● **What to work on**
Take the lines from the beginning of the data below through the line holding "tag(obj('field', fme), 'brown" and return exactly those.

● **Collected material**
***
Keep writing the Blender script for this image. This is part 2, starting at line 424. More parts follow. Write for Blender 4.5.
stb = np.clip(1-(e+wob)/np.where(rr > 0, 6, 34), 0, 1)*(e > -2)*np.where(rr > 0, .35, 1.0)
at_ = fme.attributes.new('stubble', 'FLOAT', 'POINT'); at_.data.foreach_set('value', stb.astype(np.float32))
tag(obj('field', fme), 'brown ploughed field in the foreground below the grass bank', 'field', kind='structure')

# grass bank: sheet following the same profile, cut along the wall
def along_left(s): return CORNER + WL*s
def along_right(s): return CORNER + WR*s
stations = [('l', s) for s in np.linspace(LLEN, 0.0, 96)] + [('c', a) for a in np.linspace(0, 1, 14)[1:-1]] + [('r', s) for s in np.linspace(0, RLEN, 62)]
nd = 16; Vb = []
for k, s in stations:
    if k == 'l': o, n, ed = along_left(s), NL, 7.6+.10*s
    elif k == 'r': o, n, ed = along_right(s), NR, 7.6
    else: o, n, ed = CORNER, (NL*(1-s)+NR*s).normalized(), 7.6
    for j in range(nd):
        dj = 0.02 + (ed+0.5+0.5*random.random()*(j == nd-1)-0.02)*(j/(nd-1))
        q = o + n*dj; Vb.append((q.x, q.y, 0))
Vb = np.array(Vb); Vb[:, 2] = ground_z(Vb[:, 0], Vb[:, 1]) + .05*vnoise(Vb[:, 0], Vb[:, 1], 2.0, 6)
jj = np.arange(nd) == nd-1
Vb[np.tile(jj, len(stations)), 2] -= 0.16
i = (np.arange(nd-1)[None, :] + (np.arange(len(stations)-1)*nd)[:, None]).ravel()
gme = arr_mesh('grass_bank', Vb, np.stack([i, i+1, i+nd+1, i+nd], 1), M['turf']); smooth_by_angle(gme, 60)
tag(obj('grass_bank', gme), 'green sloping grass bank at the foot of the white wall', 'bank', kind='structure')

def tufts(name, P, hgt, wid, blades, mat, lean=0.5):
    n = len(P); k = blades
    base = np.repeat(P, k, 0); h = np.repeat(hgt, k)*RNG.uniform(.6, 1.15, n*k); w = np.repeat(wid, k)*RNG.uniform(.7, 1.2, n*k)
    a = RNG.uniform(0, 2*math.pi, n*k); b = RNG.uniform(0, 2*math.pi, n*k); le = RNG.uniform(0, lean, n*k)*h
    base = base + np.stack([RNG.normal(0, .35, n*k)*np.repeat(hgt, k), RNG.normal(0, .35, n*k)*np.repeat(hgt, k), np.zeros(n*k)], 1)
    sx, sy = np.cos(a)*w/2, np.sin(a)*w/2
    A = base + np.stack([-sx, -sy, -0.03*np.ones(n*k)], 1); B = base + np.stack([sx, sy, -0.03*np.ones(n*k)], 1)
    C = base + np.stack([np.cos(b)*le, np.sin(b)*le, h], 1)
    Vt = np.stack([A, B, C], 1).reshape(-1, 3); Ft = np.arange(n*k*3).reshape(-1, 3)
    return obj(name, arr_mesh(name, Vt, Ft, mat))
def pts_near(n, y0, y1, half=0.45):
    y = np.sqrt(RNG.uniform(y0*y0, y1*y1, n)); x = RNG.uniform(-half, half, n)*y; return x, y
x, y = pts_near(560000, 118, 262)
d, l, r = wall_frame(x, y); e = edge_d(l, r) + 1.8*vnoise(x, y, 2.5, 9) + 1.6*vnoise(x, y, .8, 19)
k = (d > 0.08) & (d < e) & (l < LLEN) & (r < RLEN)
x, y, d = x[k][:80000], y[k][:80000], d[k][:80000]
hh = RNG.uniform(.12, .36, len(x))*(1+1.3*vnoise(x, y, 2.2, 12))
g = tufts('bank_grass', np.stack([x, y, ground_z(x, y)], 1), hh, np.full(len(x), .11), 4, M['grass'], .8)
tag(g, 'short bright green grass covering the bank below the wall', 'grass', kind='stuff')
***
● **Task response**
Keep writing the Blender script for this image. This is part 2, starting at line 424. More parts follow. Write for Blender 4.5.
stb = np.clip(1-(e+wob)/np.where(rr > 0, 6, 34), 0, 1)*(e > -2)*np.where(rr > 0, .35, 1.0)
at_ = fme.attributes.new('stubble', 'FLOAT', 'POINT'); at_.data.foreach_set('value', stb.astype(np.float32))
tag(obj('field', fme), 'brown ploughed field in the foreground below the grass bank', 'field', kind='structure')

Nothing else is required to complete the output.